◆ Available data ◆

+++

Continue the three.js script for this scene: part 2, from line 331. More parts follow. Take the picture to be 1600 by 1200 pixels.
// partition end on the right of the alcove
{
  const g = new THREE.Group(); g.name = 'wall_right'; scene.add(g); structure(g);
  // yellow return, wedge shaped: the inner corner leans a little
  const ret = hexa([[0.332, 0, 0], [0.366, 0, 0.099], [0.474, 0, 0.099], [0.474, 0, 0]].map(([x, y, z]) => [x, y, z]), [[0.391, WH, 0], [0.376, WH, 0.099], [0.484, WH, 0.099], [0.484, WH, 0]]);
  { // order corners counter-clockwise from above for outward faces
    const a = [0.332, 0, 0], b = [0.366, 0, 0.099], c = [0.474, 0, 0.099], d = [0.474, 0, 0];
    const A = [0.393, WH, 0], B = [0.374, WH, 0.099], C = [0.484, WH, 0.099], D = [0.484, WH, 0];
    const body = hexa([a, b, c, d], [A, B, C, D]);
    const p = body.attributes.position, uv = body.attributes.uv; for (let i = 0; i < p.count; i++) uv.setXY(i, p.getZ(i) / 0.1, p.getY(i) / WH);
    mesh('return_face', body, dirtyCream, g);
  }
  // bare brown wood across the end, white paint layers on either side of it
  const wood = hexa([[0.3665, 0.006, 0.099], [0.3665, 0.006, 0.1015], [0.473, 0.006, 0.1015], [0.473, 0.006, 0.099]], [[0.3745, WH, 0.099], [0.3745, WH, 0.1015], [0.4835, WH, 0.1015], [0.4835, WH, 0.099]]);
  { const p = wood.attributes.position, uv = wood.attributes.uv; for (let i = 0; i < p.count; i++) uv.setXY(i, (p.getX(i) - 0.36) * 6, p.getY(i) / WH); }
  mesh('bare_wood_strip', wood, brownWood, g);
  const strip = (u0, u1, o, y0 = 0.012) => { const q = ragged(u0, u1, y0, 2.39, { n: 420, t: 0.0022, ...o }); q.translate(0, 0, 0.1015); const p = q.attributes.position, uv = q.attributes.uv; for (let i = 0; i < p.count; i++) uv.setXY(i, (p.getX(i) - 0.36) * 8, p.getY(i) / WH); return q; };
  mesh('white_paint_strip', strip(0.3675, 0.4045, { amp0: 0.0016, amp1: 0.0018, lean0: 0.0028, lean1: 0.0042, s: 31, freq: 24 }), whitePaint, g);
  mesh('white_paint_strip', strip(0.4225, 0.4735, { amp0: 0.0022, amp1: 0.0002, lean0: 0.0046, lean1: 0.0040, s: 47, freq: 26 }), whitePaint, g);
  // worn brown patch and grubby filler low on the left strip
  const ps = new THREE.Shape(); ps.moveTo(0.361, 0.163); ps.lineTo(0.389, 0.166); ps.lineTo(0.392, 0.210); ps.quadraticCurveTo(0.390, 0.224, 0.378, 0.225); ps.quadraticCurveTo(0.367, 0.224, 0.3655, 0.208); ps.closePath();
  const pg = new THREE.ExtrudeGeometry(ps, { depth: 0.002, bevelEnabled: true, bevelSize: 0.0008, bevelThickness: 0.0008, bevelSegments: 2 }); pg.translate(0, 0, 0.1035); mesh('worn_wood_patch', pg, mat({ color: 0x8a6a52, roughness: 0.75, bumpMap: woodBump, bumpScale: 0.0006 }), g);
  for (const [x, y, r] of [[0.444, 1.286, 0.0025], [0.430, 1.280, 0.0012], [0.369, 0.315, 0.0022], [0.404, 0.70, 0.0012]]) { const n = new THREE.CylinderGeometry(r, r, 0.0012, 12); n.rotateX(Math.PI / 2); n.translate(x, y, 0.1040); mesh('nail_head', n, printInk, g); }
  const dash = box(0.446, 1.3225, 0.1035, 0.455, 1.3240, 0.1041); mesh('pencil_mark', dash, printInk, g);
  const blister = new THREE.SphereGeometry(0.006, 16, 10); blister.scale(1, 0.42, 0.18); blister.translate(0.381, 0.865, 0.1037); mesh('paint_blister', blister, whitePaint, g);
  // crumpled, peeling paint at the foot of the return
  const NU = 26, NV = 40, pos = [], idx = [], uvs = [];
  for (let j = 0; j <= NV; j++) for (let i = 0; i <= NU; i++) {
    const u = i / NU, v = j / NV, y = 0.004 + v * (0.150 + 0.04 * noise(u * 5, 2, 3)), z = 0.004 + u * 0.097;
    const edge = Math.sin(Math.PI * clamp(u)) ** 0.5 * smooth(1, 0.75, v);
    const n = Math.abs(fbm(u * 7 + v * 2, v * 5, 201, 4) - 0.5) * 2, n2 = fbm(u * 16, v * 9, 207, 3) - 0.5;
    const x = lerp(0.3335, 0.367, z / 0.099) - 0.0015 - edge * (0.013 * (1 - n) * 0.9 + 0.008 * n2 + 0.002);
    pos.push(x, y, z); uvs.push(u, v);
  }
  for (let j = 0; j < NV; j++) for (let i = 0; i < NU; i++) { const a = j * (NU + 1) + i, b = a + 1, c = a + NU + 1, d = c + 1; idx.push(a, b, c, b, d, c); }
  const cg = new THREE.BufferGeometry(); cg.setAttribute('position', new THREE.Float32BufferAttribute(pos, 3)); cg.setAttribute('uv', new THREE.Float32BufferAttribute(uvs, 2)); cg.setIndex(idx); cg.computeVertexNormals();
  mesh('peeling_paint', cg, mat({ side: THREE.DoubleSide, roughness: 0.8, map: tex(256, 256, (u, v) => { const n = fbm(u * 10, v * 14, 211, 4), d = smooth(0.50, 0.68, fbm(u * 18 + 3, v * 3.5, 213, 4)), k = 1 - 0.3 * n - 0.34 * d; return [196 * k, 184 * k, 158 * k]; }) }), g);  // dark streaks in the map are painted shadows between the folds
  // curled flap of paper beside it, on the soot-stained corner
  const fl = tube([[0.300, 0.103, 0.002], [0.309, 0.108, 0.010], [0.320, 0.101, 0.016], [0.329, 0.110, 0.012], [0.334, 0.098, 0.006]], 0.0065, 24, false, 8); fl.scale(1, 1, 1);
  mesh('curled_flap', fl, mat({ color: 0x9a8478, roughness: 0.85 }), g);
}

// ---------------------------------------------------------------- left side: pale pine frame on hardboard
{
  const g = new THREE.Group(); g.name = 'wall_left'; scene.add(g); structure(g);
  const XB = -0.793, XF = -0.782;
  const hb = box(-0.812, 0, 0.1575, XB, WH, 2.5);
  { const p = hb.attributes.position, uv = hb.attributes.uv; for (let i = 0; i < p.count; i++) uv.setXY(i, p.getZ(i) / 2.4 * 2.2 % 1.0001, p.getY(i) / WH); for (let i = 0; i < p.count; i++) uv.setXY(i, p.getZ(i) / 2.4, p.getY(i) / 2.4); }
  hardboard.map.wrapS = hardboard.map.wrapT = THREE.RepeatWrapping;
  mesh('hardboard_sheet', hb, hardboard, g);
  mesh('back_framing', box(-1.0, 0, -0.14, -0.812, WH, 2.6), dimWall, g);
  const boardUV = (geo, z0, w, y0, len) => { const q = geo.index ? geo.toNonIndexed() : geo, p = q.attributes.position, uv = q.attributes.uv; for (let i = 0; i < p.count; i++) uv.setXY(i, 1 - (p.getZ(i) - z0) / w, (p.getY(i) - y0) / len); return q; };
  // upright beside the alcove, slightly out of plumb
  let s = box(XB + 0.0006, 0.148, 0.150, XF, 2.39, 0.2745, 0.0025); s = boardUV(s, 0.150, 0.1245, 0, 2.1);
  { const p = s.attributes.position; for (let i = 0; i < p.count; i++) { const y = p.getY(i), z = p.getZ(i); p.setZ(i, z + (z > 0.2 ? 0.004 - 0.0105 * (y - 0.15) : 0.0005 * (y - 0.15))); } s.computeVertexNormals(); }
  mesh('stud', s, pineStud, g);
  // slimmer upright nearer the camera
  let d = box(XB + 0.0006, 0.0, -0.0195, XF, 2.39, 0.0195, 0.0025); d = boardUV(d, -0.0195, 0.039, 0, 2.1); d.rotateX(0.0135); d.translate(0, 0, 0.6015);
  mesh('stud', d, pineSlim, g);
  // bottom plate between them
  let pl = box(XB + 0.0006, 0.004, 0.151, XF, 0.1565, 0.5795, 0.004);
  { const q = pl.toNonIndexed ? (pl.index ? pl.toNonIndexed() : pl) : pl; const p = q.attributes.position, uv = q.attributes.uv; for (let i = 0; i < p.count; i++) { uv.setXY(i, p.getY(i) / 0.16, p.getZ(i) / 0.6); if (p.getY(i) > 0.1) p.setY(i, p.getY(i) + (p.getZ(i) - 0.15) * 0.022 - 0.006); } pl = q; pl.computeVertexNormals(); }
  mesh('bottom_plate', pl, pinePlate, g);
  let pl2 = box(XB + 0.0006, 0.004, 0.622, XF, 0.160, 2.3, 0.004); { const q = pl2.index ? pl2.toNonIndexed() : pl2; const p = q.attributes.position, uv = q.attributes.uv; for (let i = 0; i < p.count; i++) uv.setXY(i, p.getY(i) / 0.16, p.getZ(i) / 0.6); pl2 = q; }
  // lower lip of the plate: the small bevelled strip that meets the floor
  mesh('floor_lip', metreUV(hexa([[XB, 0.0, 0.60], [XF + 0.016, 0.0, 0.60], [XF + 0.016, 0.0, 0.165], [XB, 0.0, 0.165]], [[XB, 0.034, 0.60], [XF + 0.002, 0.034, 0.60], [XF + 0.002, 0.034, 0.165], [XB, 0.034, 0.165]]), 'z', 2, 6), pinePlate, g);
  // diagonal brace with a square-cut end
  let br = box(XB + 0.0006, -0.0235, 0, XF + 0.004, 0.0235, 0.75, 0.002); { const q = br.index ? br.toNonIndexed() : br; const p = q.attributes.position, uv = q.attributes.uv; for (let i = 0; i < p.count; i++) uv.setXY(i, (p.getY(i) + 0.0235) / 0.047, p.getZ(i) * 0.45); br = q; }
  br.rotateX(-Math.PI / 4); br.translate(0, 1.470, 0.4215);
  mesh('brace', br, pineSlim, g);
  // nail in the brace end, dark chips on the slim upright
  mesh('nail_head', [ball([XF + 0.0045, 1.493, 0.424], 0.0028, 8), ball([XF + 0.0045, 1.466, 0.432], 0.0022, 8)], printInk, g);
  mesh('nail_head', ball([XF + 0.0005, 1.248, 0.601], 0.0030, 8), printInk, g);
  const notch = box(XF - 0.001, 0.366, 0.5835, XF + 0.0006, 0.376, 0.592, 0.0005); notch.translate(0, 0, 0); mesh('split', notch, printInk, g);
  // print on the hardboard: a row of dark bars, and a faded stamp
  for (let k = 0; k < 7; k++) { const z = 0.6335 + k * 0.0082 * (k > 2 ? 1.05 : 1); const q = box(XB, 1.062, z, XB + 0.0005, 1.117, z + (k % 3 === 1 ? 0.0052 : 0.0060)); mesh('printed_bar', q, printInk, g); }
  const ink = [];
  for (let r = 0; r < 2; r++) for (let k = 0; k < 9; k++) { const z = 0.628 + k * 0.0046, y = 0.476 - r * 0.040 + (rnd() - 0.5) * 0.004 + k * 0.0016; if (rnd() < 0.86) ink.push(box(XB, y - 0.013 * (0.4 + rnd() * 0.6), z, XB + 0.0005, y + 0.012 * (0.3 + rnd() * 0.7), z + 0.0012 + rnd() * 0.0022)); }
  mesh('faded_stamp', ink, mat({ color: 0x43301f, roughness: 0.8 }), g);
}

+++

◆ Task objective ◆
Return nothing except the number of lines that include the string "scene".

◆ Output below ◆
3